Telle cette petite bretonne promenant son petit chien au nom d’ange, que je me faisais une joie de croiser régulièrement des années durant en me rendant « en ville ».. jusqu’au jour ou traversant la route pour échanger comme d’habitude quelques mots, celle ci m’observa inquiète et à la fois gênée avant de m’infliger à l’insu de son plein gré ces mots terribles qui m’ont fait l’effet d’un coup de massue : « pardonnez moi, mais vous êtes qui ? »
Une idée saugrenue m’est alors passée par la tête : me saisir d’un filet à papillon et partir à la chasse de tous ces moments, ce vécu dont elle n’était plus le réceptacle...
La lui rendre cette mémoire, ces instants « volés » (mais par qui ?) qui ne faisait pas de moi soudain une étrangère à ses yeux et qui lui permettrait surtout à l’avenir de garder cette liberté d’aller et venir à sa guise , la possibilité de retrouver sa maison... Uriel la petite bête semblait avoir pris le relai, tirant sur la laisse, devancant sa maitresse contrairement à son habitude... Tel un ange gardien au parcours bien rodé.
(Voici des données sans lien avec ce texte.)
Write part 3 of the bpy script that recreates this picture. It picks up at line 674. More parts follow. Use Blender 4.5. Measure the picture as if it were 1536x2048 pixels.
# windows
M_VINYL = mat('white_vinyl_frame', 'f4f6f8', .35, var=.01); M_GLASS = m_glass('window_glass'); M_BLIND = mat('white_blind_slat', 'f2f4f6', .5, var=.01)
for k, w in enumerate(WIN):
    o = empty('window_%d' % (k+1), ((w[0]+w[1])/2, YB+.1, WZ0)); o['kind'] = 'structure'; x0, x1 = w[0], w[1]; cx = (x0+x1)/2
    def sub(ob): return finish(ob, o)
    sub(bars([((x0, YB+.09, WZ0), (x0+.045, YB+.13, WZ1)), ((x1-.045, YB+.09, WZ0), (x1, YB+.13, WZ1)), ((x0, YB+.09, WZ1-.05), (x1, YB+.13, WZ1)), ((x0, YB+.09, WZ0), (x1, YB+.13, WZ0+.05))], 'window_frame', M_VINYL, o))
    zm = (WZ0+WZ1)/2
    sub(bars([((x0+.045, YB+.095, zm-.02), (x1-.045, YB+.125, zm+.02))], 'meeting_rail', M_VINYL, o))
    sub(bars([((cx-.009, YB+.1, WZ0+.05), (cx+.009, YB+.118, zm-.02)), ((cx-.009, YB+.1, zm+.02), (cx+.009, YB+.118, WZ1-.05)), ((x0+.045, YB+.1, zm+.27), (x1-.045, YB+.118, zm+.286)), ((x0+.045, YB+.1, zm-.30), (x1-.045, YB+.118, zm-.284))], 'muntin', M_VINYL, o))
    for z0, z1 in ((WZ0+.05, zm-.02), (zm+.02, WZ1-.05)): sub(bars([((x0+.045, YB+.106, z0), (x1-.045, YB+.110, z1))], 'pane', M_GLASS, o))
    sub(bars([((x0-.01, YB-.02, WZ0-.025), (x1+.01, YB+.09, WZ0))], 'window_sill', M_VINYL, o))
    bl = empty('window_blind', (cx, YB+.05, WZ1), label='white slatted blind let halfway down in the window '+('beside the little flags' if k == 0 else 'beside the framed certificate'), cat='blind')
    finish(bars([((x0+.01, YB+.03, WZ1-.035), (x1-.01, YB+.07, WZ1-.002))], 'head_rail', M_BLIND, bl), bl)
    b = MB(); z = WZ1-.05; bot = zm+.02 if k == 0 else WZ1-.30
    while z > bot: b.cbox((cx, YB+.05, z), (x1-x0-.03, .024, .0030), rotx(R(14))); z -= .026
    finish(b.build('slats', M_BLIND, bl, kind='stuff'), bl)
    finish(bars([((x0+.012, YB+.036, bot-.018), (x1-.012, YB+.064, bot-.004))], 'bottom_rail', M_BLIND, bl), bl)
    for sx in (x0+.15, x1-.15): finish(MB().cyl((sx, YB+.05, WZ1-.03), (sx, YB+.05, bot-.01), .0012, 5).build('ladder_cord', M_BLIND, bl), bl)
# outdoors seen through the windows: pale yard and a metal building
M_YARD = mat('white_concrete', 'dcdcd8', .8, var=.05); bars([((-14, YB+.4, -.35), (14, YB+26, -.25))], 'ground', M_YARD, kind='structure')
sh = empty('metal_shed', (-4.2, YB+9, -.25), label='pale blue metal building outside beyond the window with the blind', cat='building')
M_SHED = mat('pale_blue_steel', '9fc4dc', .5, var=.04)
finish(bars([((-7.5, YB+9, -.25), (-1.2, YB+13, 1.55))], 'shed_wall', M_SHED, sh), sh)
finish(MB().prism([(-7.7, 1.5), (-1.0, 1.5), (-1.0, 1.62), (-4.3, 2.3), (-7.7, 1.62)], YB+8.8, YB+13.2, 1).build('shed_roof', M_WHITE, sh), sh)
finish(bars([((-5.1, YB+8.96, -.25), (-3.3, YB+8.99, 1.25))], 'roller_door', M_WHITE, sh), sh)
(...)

Je sais que dorénavant je vais devoir jouer « le jeu »... Guetter l’absence dans ses yeux, puis refaire connaissance à l’infini afin de ne pas l’effrayer :... « bonjour, il est mignon votre petit chien, vous n’avez pas trop chaud ? »
Puis un jour ne plus espérer cette rencontre... y renoncer.
Surmonter cette impression effrayante que tous ces mots échangés, cette affection que nous nous portions, ces moments se sont évaporés soudain dans une espèce de néant, comme si tout ceci n’avait jamais existé que dans mon imagination...
Evidemment cela me sera plus facile que les amis dont les proches, devant les yeux de leurs enfants, de leurs conjoints tels des chrysalides effectuent ce qui s’apparente à un lent processus de transformation, quittant peu à peu ce vêtement de chair familier que nous chérissons...
C’est là que la foi vient en aide à ceux qui traverse cette cruelle épreuve... la foi qui les portent à croire que l’âme, elle, se souvient. Que la personne aimée n’est pas que ce corps souffrant dont on prend soin et dont on sait qu’un jour elle partira comme nous partons tous...
La foi qui au fond de nous, croyant ou non croyant nous fait ressentir pour peu que nous écoutions notre coeur, que rien ne pourra jamais séparer ceux que la vie a réunie et qui sont destinés à se retrouver « intacts » de ce vécu partagé dans ce monde ci.
Alors naît l’espérance...et la peur de sa propre finitude, de sombrer dans l’oubli recule.